High-net-worth broker Enness Global’s associate director, Victoria Barton, says: “It’s becoming increasingly likely that the Bank of England could push interest rates into negative territory.”

If mortgage rates drop, a big question is what that will do for property demand and mortgage acceptance. Some believe it could help provide the stimulus the market will need once the stamp duty holiday ends, which was scheduled for the end of March but could be extended to June, based on speculation at the time of writing.

“As a result [of possible sub-1 per cent mortgages], the market revival that was initially spurred thanks to the stamp duty holiday should live on long after it has expired,” says Peters.

However, Haque points out that rates are just one piece of the demand jigsaw.

She insists: “There are many important factors that impact the housing market, and low rates should be considered in the context of these. Affordability is key, with the income of buyers, growth in house prices and available loan-to-values playing an important part in driving demand. Regulatory and economic factors are also important drivers.”

Given rates are close to all-time lows, it is still a cheap time to get a mortgage. As a result, some believe there is no point waiting in hope that interest rates will go negative.
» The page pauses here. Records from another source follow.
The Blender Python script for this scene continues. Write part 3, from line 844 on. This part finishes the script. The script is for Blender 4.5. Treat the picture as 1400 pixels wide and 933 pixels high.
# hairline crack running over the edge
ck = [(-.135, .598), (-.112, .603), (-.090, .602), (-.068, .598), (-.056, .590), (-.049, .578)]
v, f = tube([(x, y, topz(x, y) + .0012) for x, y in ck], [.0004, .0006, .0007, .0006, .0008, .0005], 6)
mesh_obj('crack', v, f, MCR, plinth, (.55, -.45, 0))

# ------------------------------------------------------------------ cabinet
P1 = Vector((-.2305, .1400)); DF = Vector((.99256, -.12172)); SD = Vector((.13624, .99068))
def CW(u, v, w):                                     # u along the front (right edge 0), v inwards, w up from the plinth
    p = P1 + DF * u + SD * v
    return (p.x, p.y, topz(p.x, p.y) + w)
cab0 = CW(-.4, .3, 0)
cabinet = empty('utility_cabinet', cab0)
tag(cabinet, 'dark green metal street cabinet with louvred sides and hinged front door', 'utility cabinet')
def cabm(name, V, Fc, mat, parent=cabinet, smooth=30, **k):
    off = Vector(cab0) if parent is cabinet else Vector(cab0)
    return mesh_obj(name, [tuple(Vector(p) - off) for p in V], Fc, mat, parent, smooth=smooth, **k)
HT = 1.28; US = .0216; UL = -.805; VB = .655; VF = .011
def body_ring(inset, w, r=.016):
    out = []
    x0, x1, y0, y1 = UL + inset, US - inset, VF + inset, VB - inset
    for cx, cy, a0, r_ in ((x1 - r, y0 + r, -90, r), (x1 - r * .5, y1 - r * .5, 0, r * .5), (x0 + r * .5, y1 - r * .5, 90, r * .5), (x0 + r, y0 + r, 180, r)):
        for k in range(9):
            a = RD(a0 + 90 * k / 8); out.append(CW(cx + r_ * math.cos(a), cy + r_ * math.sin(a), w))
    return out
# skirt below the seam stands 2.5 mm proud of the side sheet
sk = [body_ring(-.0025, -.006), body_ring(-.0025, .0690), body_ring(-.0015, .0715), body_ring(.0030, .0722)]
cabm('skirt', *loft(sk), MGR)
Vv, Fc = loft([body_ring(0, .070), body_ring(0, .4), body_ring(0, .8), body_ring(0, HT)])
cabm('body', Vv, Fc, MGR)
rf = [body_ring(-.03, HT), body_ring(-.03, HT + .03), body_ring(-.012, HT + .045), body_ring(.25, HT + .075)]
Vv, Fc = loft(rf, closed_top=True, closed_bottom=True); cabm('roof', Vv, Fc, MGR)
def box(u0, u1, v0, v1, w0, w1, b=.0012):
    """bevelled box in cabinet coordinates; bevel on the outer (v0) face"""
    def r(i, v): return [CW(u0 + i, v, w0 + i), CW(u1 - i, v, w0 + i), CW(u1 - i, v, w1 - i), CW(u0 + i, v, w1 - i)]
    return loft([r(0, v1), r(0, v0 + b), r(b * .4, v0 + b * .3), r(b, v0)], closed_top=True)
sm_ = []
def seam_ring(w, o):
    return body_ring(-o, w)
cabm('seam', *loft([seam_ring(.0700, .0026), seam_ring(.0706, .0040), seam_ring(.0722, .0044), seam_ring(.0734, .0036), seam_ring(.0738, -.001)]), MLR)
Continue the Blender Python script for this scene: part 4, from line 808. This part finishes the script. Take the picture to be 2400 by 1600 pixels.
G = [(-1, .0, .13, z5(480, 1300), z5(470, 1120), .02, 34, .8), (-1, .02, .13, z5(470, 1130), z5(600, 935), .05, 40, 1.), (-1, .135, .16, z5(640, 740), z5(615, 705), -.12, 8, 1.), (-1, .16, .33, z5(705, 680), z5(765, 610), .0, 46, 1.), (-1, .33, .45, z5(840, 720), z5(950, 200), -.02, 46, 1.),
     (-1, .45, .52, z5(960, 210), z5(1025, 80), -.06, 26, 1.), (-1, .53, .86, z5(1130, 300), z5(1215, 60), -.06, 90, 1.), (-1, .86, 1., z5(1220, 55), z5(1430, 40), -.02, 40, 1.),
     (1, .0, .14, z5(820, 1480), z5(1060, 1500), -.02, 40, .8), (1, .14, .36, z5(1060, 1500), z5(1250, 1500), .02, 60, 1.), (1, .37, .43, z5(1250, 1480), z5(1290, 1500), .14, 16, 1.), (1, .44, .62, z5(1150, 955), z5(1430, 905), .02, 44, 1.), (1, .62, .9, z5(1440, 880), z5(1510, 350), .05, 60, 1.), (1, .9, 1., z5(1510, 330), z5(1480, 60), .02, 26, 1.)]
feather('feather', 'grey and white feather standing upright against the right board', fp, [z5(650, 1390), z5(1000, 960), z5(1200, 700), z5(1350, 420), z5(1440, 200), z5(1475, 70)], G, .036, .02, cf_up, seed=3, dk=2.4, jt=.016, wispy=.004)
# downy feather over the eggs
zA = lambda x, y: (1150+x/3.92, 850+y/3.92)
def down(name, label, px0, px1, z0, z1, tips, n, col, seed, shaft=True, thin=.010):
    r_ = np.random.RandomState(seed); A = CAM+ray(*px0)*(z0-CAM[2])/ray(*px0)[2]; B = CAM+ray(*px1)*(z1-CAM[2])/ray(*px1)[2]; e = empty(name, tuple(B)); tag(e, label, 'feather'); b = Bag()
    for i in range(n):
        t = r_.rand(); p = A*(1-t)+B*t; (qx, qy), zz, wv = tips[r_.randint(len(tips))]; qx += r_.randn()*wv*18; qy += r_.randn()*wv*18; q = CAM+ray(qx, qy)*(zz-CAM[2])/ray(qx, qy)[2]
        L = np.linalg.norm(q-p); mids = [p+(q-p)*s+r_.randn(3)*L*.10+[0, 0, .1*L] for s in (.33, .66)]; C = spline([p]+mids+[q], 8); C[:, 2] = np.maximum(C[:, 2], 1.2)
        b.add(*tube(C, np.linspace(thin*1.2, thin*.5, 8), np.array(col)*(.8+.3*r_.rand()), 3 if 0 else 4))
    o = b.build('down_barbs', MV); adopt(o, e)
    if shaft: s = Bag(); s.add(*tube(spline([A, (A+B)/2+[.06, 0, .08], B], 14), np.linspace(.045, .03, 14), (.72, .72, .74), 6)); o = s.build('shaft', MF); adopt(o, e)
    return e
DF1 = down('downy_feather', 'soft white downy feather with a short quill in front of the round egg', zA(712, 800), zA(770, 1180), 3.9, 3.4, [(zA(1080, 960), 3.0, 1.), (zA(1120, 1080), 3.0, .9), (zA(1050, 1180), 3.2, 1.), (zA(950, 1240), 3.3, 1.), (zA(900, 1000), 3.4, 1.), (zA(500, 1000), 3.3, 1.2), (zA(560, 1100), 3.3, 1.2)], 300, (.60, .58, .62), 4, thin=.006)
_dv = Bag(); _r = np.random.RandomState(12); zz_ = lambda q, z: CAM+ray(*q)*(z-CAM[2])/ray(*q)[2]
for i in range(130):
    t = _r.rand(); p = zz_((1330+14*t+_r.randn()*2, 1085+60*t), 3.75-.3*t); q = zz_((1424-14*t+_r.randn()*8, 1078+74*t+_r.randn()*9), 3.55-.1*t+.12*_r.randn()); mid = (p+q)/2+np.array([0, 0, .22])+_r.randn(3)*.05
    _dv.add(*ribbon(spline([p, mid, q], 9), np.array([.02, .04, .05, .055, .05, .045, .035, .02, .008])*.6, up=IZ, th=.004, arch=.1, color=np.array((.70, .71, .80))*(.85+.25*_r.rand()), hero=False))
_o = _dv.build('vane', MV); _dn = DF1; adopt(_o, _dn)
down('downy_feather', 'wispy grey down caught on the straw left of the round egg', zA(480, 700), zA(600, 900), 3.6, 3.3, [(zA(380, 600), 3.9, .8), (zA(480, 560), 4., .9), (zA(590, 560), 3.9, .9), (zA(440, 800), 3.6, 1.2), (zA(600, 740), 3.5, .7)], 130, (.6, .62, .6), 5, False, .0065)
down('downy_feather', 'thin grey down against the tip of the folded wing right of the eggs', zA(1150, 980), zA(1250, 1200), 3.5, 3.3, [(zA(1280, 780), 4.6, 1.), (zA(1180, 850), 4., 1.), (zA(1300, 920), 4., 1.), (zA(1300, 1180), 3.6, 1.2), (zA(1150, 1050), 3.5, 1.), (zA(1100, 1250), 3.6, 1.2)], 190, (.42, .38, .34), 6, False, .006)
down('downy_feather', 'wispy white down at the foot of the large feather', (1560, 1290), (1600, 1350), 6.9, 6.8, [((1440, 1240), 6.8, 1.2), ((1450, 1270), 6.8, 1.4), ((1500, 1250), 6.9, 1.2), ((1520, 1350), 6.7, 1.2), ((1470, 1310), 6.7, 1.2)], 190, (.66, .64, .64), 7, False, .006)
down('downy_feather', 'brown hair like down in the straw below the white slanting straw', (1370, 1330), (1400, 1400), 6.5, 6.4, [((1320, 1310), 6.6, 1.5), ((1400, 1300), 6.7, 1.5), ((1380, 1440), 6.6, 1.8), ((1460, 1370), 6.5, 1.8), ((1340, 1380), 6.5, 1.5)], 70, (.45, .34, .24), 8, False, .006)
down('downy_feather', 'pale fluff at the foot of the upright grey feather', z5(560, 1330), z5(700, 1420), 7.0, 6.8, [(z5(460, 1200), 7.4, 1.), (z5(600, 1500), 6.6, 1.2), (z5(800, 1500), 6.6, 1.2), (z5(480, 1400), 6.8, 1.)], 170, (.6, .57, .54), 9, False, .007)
After all, that may never happen and, even if it does, there is no certainty mortgage rates will fall too.

Harrison says: “Rates are already very competitive and to delay securing a good deal in the hope the base rate is cut further could mean borrowers risk missing out.

“We haven’t seen the talk of negative rates shift customers’ attention away from the attractive fixed rates on offer, which suggests that borrowers are not holding out for more cuts but prefer the certainty of knowing where they stand.”